- [What to produce] Skip all pictures, then copy the lines from the start of the data through the line with "lo = link('sconce_bulb', ld, sc, (0, -.075, .27))", keeping both ends.

- [Available data]
::::::::::

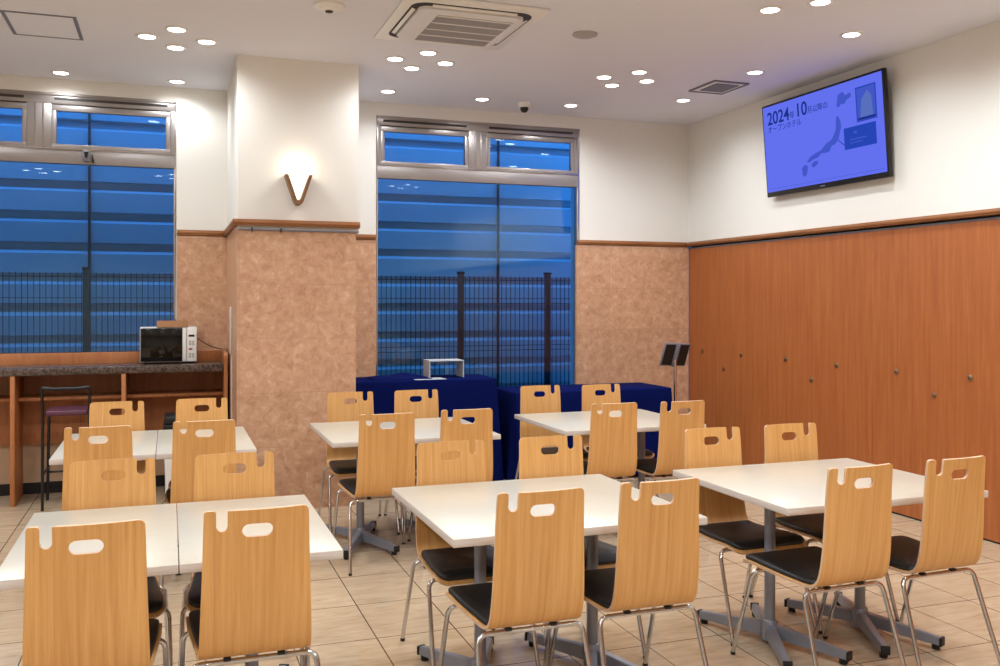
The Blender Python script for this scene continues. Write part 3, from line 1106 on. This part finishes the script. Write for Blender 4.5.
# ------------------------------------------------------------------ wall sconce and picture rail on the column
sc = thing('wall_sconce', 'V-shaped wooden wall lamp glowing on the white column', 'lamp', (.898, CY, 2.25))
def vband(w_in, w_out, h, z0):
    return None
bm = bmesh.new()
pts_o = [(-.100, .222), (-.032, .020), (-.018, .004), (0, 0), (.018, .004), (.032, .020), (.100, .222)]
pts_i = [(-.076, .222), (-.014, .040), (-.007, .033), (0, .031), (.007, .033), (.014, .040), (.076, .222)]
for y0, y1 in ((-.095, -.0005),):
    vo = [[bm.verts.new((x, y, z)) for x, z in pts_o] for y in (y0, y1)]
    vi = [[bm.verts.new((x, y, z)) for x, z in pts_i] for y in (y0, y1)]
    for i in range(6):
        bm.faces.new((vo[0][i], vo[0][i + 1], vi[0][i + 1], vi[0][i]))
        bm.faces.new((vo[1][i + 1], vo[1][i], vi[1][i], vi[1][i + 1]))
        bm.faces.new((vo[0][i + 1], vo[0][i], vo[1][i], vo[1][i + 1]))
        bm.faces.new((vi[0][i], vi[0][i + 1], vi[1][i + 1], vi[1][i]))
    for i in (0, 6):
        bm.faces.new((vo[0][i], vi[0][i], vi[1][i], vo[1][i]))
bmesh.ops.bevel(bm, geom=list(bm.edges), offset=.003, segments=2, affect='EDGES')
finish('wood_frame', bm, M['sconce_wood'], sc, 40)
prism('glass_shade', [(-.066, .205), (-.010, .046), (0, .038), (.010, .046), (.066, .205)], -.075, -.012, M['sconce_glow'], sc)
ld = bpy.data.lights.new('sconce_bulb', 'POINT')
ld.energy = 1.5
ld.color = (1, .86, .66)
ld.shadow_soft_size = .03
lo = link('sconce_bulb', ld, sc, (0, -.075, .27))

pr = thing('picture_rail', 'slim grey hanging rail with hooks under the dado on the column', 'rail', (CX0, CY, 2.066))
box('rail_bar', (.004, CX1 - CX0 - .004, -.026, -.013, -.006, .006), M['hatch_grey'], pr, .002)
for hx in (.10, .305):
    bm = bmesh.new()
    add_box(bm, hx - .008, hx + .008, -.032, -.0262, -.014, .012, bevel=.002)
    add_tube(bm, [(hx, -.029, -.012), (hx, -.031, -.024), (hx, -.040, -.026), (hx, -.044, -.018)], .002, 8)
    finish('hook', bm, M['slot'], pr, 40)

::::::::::

- [Solution]
The Blender Python script for this scene continues. Write part 3, from line 1106 on. This part finishes the script. Write for Blender 4.5.
# ------------------------------------------------------------------ wall sconce and picture rail on the column
sc = thing('wall_sconce', 'V-shaped wooden wall lamp glowing on the white column', 'lamp', (.898, CY, 2.25))
def vband(w_in, w_out, h, z0):
    return None
bm = bmesh.new()
pts_o = [(-.100, .222), (-.032, .020), (-.018, .004), (0, 0), (.018, .004), (.032, .020), (.100, .222)]
pts_i = [(-.076, .222), (-.014, .040), (-.007, .033), (0, .031), (.007, .033), (.014, .040), (.076, .222)]
for y0, y1 in ((-.095, -.0005),):
    vo = [[bm.verts.new((x, y, z)) for x, z in pts_o] for y in (y0, y1)]
    vi = [[bm.verts.new((x, y, z)) for x, z in pts_i] for y in (y0, y1)]
    for i in range(6):
        bm.faces.new((vo[0][i], vo[0][i + 1], vi[0][i + 1], vi[0][i]))
        bm.faces.new((vo[1][i + 1], vo[1][i], vi[1][i], vi[1][i + 1]))
        bm.faces.new((vo[0][i + 1], vo[0][i], vo[1][i], vo[1][i + 1]))
        bm.faces.new((vi[0][i], vi[0][i + 1], vi[1][i + 1], vi[1][i]))
    for i in (0, 6):
        bm.faces.new((vo[0][i], vi[0][i], vi[1][i], vo[1][i]))
bmesh.ops.bevel(bm, geom=list(bm.edges), offset=.003, segments=2, affect='EDGES')
finish('wood_frame', bm, M['sconce_wood'], sc, 40)
prism('glass_shade', [(-.066, .205), (-.010, .046), (0, .038), (.010, .046), (.066, .205)], -.075, -.012, M['sconce_glow'], sc)
ld = bpy.data.lights.new('sconce_bulb', 'POINT')
ld.energy = 1.5
ld.color = (1, .86, .66)
ld.shadow_soft_size = .03
lo = link('sconce_bulb', ld, sc, (0, -.075, .27))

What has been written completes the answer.